Me:  No!  Stop it!  It’s okay.  Cut yourself some slack.  You had a lot to drink.  I watched you.

Him:  No.  What?  No.  I don’t have whiskey dick.  Hahaha.  No.

Me:  What?

Him:  I have a thing that happens.  Once I get someone naked and it’s obvious that I can sleep with them, I lose interest.

Me:  Heh.  You’re funny.

Him:  Please don’t make fun of me.  It’s a real problem.

Me:  I was going to say, why don’t we just go to sleep and give it a shot in the morning.

Him:  Ha.  Right.  No.

Me:  What?

Him:  I think you should leave now.

Me:  WHAT?

Him:  It’s like this.  I already got you naked.  You already said you’d give me what I want.  It’s kind of like I’ve already figured you out.  I’m not going to be interested anymore.

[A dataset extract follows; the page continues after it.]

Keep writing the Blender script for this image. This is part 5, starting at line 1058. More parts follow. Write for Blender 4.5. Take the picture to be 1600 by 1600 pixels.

Me:  What?  Heh.  Ha.  I uh…  hm…

(He starts putting on clothes.  He starts handing clothes to me.  I start putting on clothes.)

Him:  Yeah.  It’s best if you just go home.

Me:  I’m much farther away from home now than when you talked me into the cab.

Him:  I’ll call you a car.  You should go home.

Me:  No.  I’ll take the train.  I should never have come here.

Him:  Oh stop.  I had fun.

Me:  Yeah it was a blast.  You’re a real great host.  Thanks for having me over.

Him:  It’s a real problem, okay?  I have a problem with sex.  I’d appreciate some sympathy.

Me:  Awww… Sweet baby…  Hey.  I’m going to say something – please don’t take it the wrong way, okay?

Him:  Okay.

Me:  You’re an asshole.  I don’t mean like self-absorbed like me and my comedy friends.  I mean for real.  You’re a real, true, asshole.  I’m going to leave my card.

Him: What is this?

Me:  I want you to check out my site, but wait a few days…

Him:  Why?

Me:  Because when people act like assholes on dates with me, I put it on the internet.  Is that my coat?  Thanks.

Him:  What?

Me:  Yeah!  You’re famous!  Congrats!  And hey.

Enjoy playing mind games with someone else, Jerk.

(Surprise ending:  I laughed about him the whole train ride home.  I didn’t feel bad about myself.)